### [EXERCISE]
Go through the entries and say how many lines contain the string "script". The number is the whole answer.

□ □ □

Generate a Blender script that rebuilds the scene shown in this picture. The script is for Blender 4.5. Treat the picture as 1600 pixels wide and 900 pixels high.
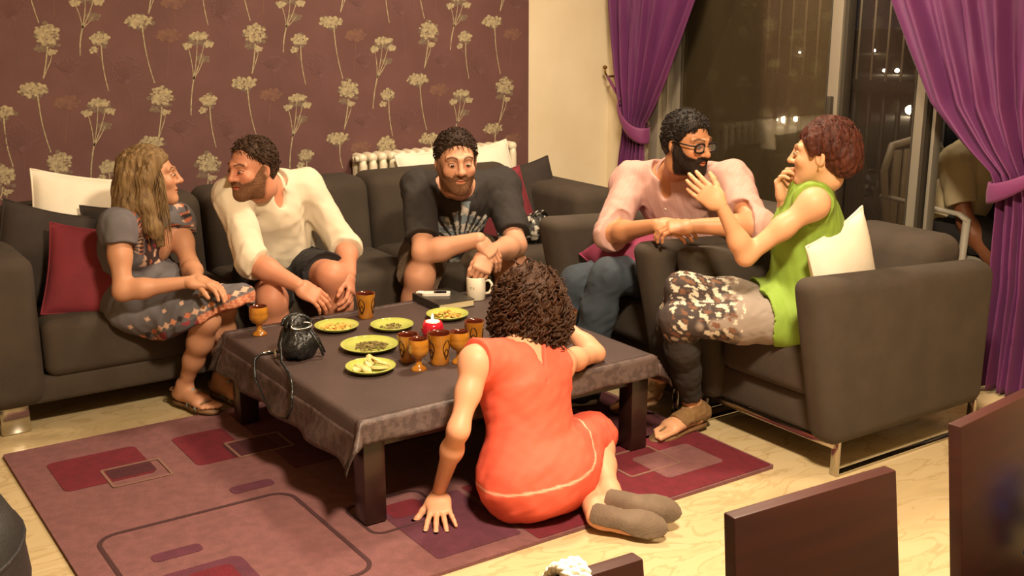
import bpy, bmesh, math, random
import numpy as np
from mathutils import Vector, Matrix
for _o in list(bpy.data.objects): bpy.data.objects.remove(_o)
SC = bpy.context.scene
COL = SC.collection
PI = math.pi
rnd = random.Random(7)

def lin(c):
    c = c.lstrip('#'); v = [int(c[i:i+2], 16)/255 for i in (0, 2, 4)]
    return tuple((x/12.92 if x <= .04045 else ((x+.055)/1.055)**2.4) for x in v)

# ---------------------------------------------------------------- camera
cam = bpy.data.cameras.new('camera'); camo = bpy.data.objects.new('camera', cam); COL.objects.link(camo)
cam.sensor_width = 36.0; cam.lens = 36*1768/1600; cam.clip_end = 600; cam.clip_start = .02
camo.location = (0, 0, 1.5)
camo.rotation_euler = (math.radians(90-14.3), 0, math.radians(-34.2))
SC.camera = camo
# ---------------------------------------------------------------- night outside
W = bpy.data.worlds.new('night'); SC.world = W; W.use_nodes = True
W.node_tree.nodes['Background'].inputs[0].default_value = (.012, .013, .02, 1)
W.node_tree.nodes['Background'].inputs[1].default_value = .35
# ---------------------------------------------------------------- the room's ceiling lamps and an added balcony fill light
def lamp(name, loc, size, power, col):
    l = bpy.data.lights.new(name, 'AREA'); l.shape = 'DISK'; l.size = size; l.energy = power; l.color = col
    o = bpy.data.objects.new(name, l); COL.objects.link(o); o.location = loc
    return o
WARM = (1.0, .785, .54)
lamp('ceiling_lamp_living', (2.75, 3.35, 2.66), .42, 42, WARM)
lamp('balcony_fill', (4.85, 3.9, 2.45), .25, 9, WARM)  # added fill without a known source, brightens the bars and figure outside
lamp('ceiling_lamp_dining', (1.35, 1.05, 2.66), .40, 118, WARM)
SC.view_settings.view_transform = 'Standard'; SC.view_settings.look = 'None'
SC.view_settings.gamma = 1.0; SC.view_settings.use_curve_mapping = False
SC.view_settings.exposure = 0.85

# ---------------------------------------------------------------- materials
MATS = {}
def nodes(m): return m.node_tree.nodes, m.node_tree.links
def mat(name, col, rough=.6, col2=None, nscale=12., ndetail=3., stretch=(1, 1, 1), bump=0., bscale=80., metal=0., spec=.5,
        coat=0., sheen=0., sss=0., attr=None, lo=.35, hi=.65, emit=0., coord='Object', alpha=1., bstretch=(1, 1, 1)):
    m = bpy.data.materials.new(name); m.use_nodes = True; N, L = nodes(m)
    b = N['Principled BSDF']
    c = lin(col) if isinstance(col, str) else col
    b.inputs['Base Color'].default_value = (*c, 1); b.inputs['Roughness'].default_value = rough
    b.inputs['Metallic'].default_value = metal; b.inputs['Specular IOR Level'].default_value = spec
    b.inputs['Coat Weight'].default_value = coat; b.inputs['Sheen Weight'].default_value = sheen
    b.inputs['Sheen Roughness'].default_value = .5
    b.inputs['Alpha'].default_value = alpha
    if sss:
        b.inputs['Subsurface Weight'].default_value = sss; b.inputs['Subsurface Radius'].default_value = (.012, .005, .003)
        b.inputs['Subsurface Scale'].default_value = 1.
    tc = N.new('ShaderNodeTexCoord')
    out = None
    if col2:
        mp = N.new('ShaderNodeMapping'); mp.inputs['Scale'].default_value = stretch
        L.new(tc.outputs[coord], mp.inputs[0])
        n = N.new('ShaderNodeTexNoise'); n.inputs['Scale'].default_value = nscale; n.inputs['Detail'].default_value = ndetail
        L.new(mp.outputs[0], n.inputs['Vector'])
        r = N.new('ShaderNodeMapRange'); r.inputs[1].default_value = lo; r.inputs[2].default_value = hi
        L.new(n.outputs['Fac'], r.inputs[0])
        mx = N.new('ShaderNodeMix'); mx.data_type = 'RGBA'
        mx.inputs[6].default_value = (*c, 1); mx.inputs[7].default_value = (*(lin(col2) if isinstance(col2, str) else col2), 1)
        L.new(r.outputs[0], mx.inputs[0]); out = mx.outputs[2]
    if attr:
        a = N.new('ShaderNodeAttribute'); a.attribute_name = attr
        if out is None: out = a.outputs['Color']
        else:
            mu = N.new('ShaderNodeMix'); mu.data_type = 'RGBA'; mu.blend_type = 'MULTIPLY'; mu.inputs[0].default_value = 1
            L.new(out, mu.inputs[6]); L.new(a.outputs['Color'], mu.inputs[7]); out = mu.outputs[2]
    if out is not None: L.new(out, b.inputs['Base Color'])
    if emit:
        b.inputs['Emission Color'].default_value = (*c, 1); b.inputs['Emission Strength'].default_value = emit
    if bump:
        mp2 = N.new('ShaderNodeMapping'); mp2.inputs['Scale'].default_value = bstretch
        L.new(tc.outputs[coord], mp2.inputs[0])
        n2 = N.new('ShaderNodeTexNoise'); n2.inputs['Scale'].default_value = bscale; n2.inputs['Detail'].default_value = 3
        L.new(mp2.outputs[0], n2.inputs['Vector'])
        bp = N.new('ShaderNodeBump'); bp.inputs['Strength'].default_value = bump; bp.inputs['Distance'].default_value = .01
        L.new(n2.outputs['Fac'], bp.inputs['Height']); L.new(bp.outputs[0], b.inputs['Normal'])
    MATS[name] = m
    return m

# ---------------------------------------------------------------- object helpers
def link(o): COL.objects.link(o); return o
def tag(o, label=None, cat=None, group=None, kind=None):
    if label: o['label'] = label
    if cat: o['category'] = cat
    if group: o['group'] = group
    if kind: o['kind'] = kind
    return o
def thing(name, label, cat, loc=(0, 0, 0), rz=0, group=None, kind=None):
    o = link(bpy.data.objects.new(name, None)); o.location = loc; o.rotation_euler = (0, 0, rz); o.empty_display_size = .1
    return tag(o, label, cat, group, kind)
def wloc(p):
    v = Vector((0, 0, 0))
    while p is not None: v = v + p.location; p = p.parent
    return v
def rawmesh(name, V, Fs, smooth=True):
    V = np.asarray(V, np.float32).reshape(-1, 3)
    me = bpy.data.meshes.new(name)
    if isinstance(Fs, np.ndarray):
        n, k = Fs.shape
        me.vertices.add(len(V)); me.vertices.foreach_set('co', V.ravel())
        me.loops.add(n*k); me.loops.foreach_set('vertex_index', Fs.astype(np.int32).ravel())
        me.polygons.add(n); me.polygons.foreach_set('loop_start', np.arange(0, n*k, k, dtype=np.int32))
        me.update(calc_edges=True)
    else:
        me.from_pydata([tuple(map(float, v)) for v in V], [], [tuple(int(i) for i in f) for f in Fs]); me.update()
    if smooth: me.polygons.foreach_set('use_smooth', [True]*len(me.polygons))
    return me
def obj(name, V, Fs, m, parent=None, world=True, smooth=True, base=None, col=None, auto=None):
    """one mesh object; V in world coordinates, or local to the parent when world=False"""
    V = np.asarray(V, np.float64).reshape(-1, 3)
    off = Vector((0, 0, 0))
    if parent is not None and world: off = wloc(parent)
    if base is not None: off = Vector(base)
    me = rawmesh(name, V-np.array(off), Fs, smooth)
    if auto is not None: me.set_sharp_from_angle(angle=math.radians(auto))
    ms = m if isinstance(m, (list, tuple)) else [m]
    for q in ms: me.materials.append(MATS[q])
    if col is not None:
        a = me.attributes.new('Col', 'FLOAT_COLOR', 'POINT')
        c4 = np.ones((len(V), 4), np.float32); c4[:, :3] = col; a.data.foreach_set('color', c4.ravel())
    o = link(bpy.data.objects.new(name, me))
    if parent is not None: o.parent = parent
    elif base is not None: o.location = base
    return o
def copy_tree(o, parent=None):
    c = o.copy(); link(c); c.parent = parent
    for ch in o.children: copy_tree(ch, c)
    return c

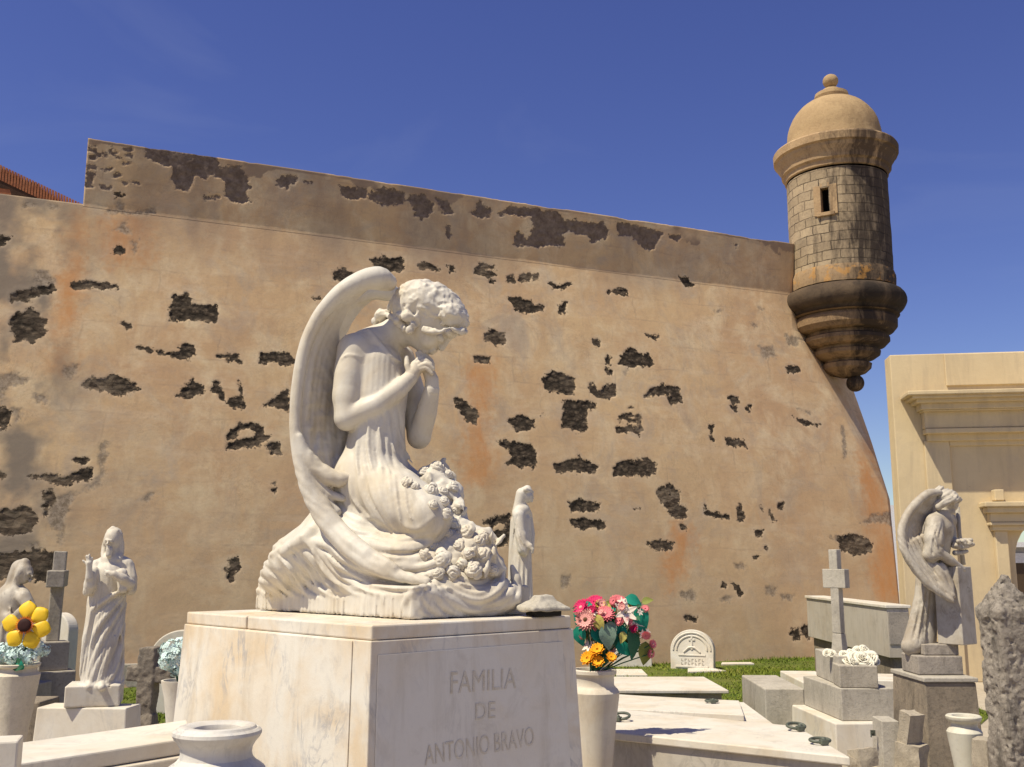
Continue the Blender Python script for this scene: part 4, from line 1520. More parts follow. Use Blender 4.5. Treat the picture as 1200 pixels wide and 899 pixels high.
for pts, r in (([(384, 606), (404, 634), (440, 645), (480, 646), (516, 634)], 2.6), ([(378, 618), (396, 650), (432, 668), (474, 668)], 2.6), ([(352, 628), (372, 650), (396, 682), (424, 692)], 3), ([(338, 640), (358, 660), (376, 690), (398, 696)], 3), ([(325, 650), (342, 668), (358, 692)], 3),
               ([(308, 664), (324, 676), (338, 693)], 2.6), ([(368, 640), (392, 668), (424, 686), (468, 692)], 3), ([(366, 648), (386, 676), (412, 692)], 2.4), ([(512, 672), (536, 690), (562, 696), (584, 682)], 2.8), ([(504, 684), (530, 706), (556, 717), (584, 714)], 2.6), ([(520, 664), (545, 680), (568, 680), (580, 664)], 2.4),
               ([(424, 556), (430, 582), (444, 606), (460, 622)], 2.2), ([(462, 556), (466, 590), (470, 612)], 1.8), ([(474, 572), (478, 598), (486, 614)], 1.6), ([(410, 560), (414, 584), (428, 602)], 2.4), ([(444, 500), (448, 530), (456, 552)], 2.2), ([(432, 490), (432, 525), (436, 550)], 2.2), ([(456, 498), (462, 528), (474, 548)], 2.2), ([(420, 505), (418, 535), (420, 556)], 2.2), ([(466, 500), (474, 526), (484, 544)], 2)):
    RG(pts, r, r, 0.007, 0.10 * r)
    RG([(a + 3.6, b + 2.4) for a, b in pts], r * .8, r * .8, 0.007, -0.45 * r, 16, 'sub')
# shoulders, neck
cv.chain([A(417, 411, -.125), A(440, 404, -.03), A(458, 405, .10)], [19 * P_, 21 * P_, 17 * P_], 0.03)
cv.chain([A(446, 404, .0), A(462, 392, .0), A(478, 382, .0)], [22 * P_, 19.5 * P_, 19 * P_], 0.025)
# near arm with short sleeve
cv.chain([A(415, 411, -.135), A(410, 440, -.155), A(407, 466, -.168)], [19 * P_, 18.5 * P_, 16.5 * P_], 0.018)
cv.chain([A(407, 462, -.168), A(407, 490, -.175)], [16 * P_, 14.5 * P_], 0.01)
cv.chain([A(407, 490, -.175), A(440, 476, -.150), A(466, 457, -.110), A(481, 443, -.075)], [14.3 * P_, 13.2 * P_, 11 * P_, 8.6 * P_], 0.008)
# far arm
cv.chain([A(470, 420, .13), A(486, 470, .11), A(491, 512, .06)], [16 * P_, 15.5 * P_, 13.5 * P_], 0.015)
cv.chain([A(491, 512, .06), A(500, 483, .02), A(506, 457, -.01)], [13.5 * P_, 12 * P_, 9 * P_], 0.008)
# neckline band, sleeve hem
RG([(432, 386), (444, 402), (458, 418), (470, 425)], 3.2, 3.2, 0.004, 0.6)
RG([(399, 421), (409, 416), (424, 419)], 1.6, 1.6, 0.004, 0.2)
cv.build('robed_figure', MT['statue'], angel)
del_cv = cv

# hands -------------------------------------------------------------
hv = Carve(np.minimum(A(466, 470, -.2), A(520, 405, .12)) - 0.02, np.maximum(A(466, 470, -.2), A(520, 405, .12)) + 0.02, 0.0032)
H = lambda x, y, w: A(x, y - 5, w)
hv.chain([H(480, 449, -.076), H(484, 442, -.066), H(487, 434, -.055)], [8.4 * P_, 8.2 * P_, 6.5 * P_], 0.006)
hv.chain([H(484, 442, -.066), H(492, 436, -.045)], [7 * P_, 5.5 * P_], 0.006)
hv.chain([H(506, 464, -.010), H(506, 450, -.014), H(501, 438, -.022)], [8.6 * P_, 7.8 * P_, 6.5 * P_], 0.006)
# near hand: thumb and four bent fingers laid over the other hand
hv.chain([H(480, 441, -.085), H(477, 433, -.088), H(476.5, 424, -.075)], np.array([3.6, 3.3, 2.6]) * P_, 0.003)
for i, (a, b, c_) in enumerate((((486, 431, -.060), (493, 424.5, -.055), (500, 427, -.045)), ((488, 433, -.062), (497, 427.5, -.062), (505, 432, -.050)),
                               ((489, 436, -.063), (500, 431.5, -.066), (507.5, 437.5, -.055)), ((489.5, 439, -.060), (499, 436, -.064), (506, 442.5, -.056)))):
    hv.chain(spline([H(*a), H(*b), H(*c_)], 7), np.array([3.3, 3.1, 2.4]) * P_ * (1.0 if i else 0.95), 0.002)
# far hand: fingers reaching up towards the mouth
for i, (a, b, c_) in enumerate((((498, 436, -.02), (492, 426, -.03), (489, 419, -.03)), ((501, 434, -.014), (496, 424, -.02), (492, 417, -.022)),
                               ((504, 435, -.006), (501, 425, -.010), (496, 419, -.012)), ((506, 439, .0), (506, 430, -.002), (502, 424, -.004)))):
    hv.chain(spline([H(*a), H(*b), H(*c_)], 7), np.array([3.3, 3.0, 2.3]) * P_, 0.002)
hv.build('clasped_hands', MT['statue'], angel)

# head ---------------------------------------------------------------
ang_h = R(48)
hx = nrm(A(520, 400, 0) - A(500, 372, 0))          # towards the face, in profile
HM = np.stack([hx, [0, 1, 0], nrm(np.cross(hx, [0, 1, 0]))], 1)
kv = Carve(A(440, 425, -.2) - [0.02, 0.02, 0.02], A(560, 325, .22) + [0.02, 0.02, 0.02], 0.0042)
kv.ell(A(503, 374, 0), (34 * P_, 26 * P_, 31 * P_), HM)
kv.chain([A(470, 390, 0), A(485, 380, 0)], [18 * P_, 18 * P_], 0.03)
# jaw, chin, cheek
kv.ell(A(503, 390, 0), (20 * P_, 17 * P_, 17 * P_), HM, 0.03)
kv.chain([A(489, 394, 0), A(496, 404, 0), A(499, 410, 0)], [14 * P_, 10 * P_, 7 * P_], 0.02)
kv.ell(A(502, 398, -.036), 10 * P_, None, 0.02)
kv.ell(A(502, 398, .036), 10 * P_, None, 0.02)
# brow, nose, lips
kv.chain([A(526, 389, -.04), A(530, 391, 0), A(526, 389, .04)], [5 * P_, 6 * P_, 5 * P_], 0.025)
kv.chain([A(526, 395, 0), A(522, 402, 0), A(517.5, 408, 0)], [3.0 * P_, 3.4 * P_, 3.9 * P_], 0.010)
kv.chain([A(508, 410, -.016), A(510, 411, 0), A(508, 410, .016)], [2.4 * P_, 2.8 * P_, 2.4 * P_], 0.005)
kv.chain([A(505, 412, -.014), A(506.5, 413.5, 0), A(505, 412, .014)], [2.4 * P_, 2.8 * P_, 2.4 * P_], 0.005)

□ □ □

### [FULL OUTPUT]
2